Panel splits. Are you sure your test and controls comprise nths of the exact same population?  And is that test population the same as the rollout population?  I’ve seen cases where people were doing extraordinary things in their merge, with very sophisticated testing to ensure proper allocation of names across multiple products, offers and with various timing.  However, the offer, creative and step tests provided inconsistent (sometimes disastrous) rollout results because something as seemingly basic as the panel splits were done incorrectly.

I’ve always followed the 40/40/20 rule when allocating time and resources to direct response campaigns and planning.  40% of my time was working all aspects of the offer, 40% was on the lists (i.e. the target audience and recipients of the promotion) and 20% for everything else.

Far too often we leave the “glamorous” work, such as the creative (which is only a piece of the 20%) to the most seasoned members of our team and leave the “grunt” work, such as the list ordering and list testing (which is solidly behind 40% of your results) to unseasoned and under-trained staff.
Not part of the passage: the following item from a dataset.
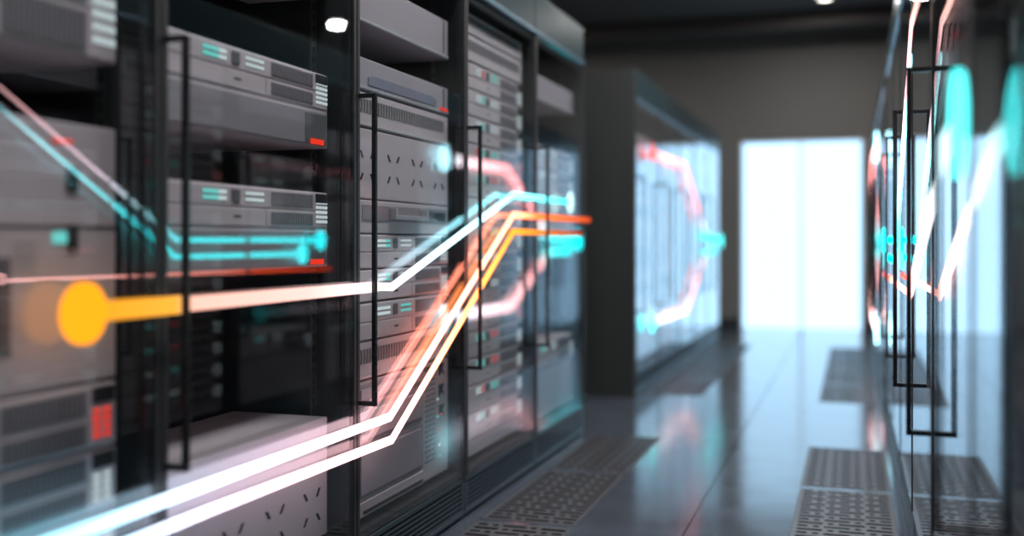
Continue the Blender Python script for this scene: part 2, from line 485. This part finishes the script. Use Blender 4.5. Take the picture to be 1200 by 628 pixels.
def make_slot_panel(h, dep=0.62, rows=2, cols=3):
    r = unit('slotted_panel_unit'); a = -UW / 2
    chassis(MB(), h, dep).build('chassis', 'case', r, 0.003)
    s = MB()
    for cy in (-0.28, -0.09, 0.098, 0.286):
        for j in range(rows):
            cz = (0.132 if rows == 2 else 0.193) - 0.0665 * j
            lean = 1 if (j + rows) % 2 == 0 else -1
            for sg in (-1, 1):
                L, q, w = 0.0105, 0.0075, 0.0055
                yb, yt = cy + sg * (0.034 - lean * q), cy + sg * (0.034 + lean * q)
                s.prism_x([(yb - w, cz - L), (yb + w, cz - L), (yt + w, cz + L), (yt - w, cz + L)], -0.001, 0.0012)
    s.build('cutout', 'dark', r)
    return r
def make_blank(h, dep=0.62, label=True, mat='case2'):
    r = unit('blank_server'); a = -UW / 2
    chassis(MB(), h, dep).build('chassis', mat, r, 0.003)
    MB().box(-0.001, 0.004, a + 0.004, -a - 0.004, 0.004, 0.013).build('lower_lip', 'silver', r, 0.001, 1)
    MB().box(-0.001, 0.0015, -a - 0.045, -a - 0.039, 0.02, h - 0.008).build('seam_line', 'dark', r)
    if label:
        MB().prism_x([(a + 0.1, 0.02), (-a - 0.12, 0.02), (-a - 0.11, 0.042), (-a - 0.16, 0.05), (a + 0.13, 0.05), (a + 0.1, 0.042)], -0.001, 0.003).build('label_strip', 'bluelabel', r)
        leds(r, -a - 0.085, 0.012, 1, 1, 0.07, 0.009, 0.02, 0.02, 'red').location.x = 0.004
    return r
def make_handle_unit(h):
    r = unit('drive_drawer'); a = -UW / 2
    chassis(MB(), h).build('chassis', 'case', r, 0.003)
    MB().box(-0.001, 0.003, a + 0.06, -a - 0.015, h * 0.38, h * 0.86).build('handle_recess', 'bezel', r, 0.002)
    p = MB(); z = h * 0.44
    p.box(0.003, 0.026, -0.11, 0.12, z, z + 0.014); p.box(0.003, 0.026, -0.125, -0.11, z, h * 0.8); p.box(0.003, 0.026, 0.12, 0.135, z, h * 0.8)
    p.build('pull_handle', 'silver', r, 0.002)
    MB().box(0.002, 0.006, 0.15, 0.24, h * 0.62, h * 0.78).build('latch', 'vent', r, 0.001, 1)
    MB().prism_x([(0.22, h * 0.62), (0.29, h * 0.46), (0.33, h * 0.46), (0.33, h * 0.74), (0.25, h * 0.74)], 0.002, 0.007).build('latch', 'dark', r)
    return r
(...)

You can even flip the responsibilities around and probably immediately improve your results!

Process takeaways:

  1. Follow up on the details.  At the very least, know who’s responsible for that 4% in the corners.
  2. Make sure the responsible person knows they’ve got the ball.
  3. Look at your process periodically.  What worked in a channel last year may no longer apply or there may be an easier and less error-prone way of doing that process now.

Summary

Seek to drive more variance in the 4% of your testing that won’t be flat.  Don’t worry about looking bad with the losers; as long as your hypotheses are solid, you’ll learn from them.

Drive more consistency in the final 4% of your campaign process that has the potential to hurt both your overall campaign performance and your testing.  Make sure you understand it and that your team knows there’s nothing “routine” about it.

Focus on the Four, and you won’t be left eating bananas.  Unless, of course you like them!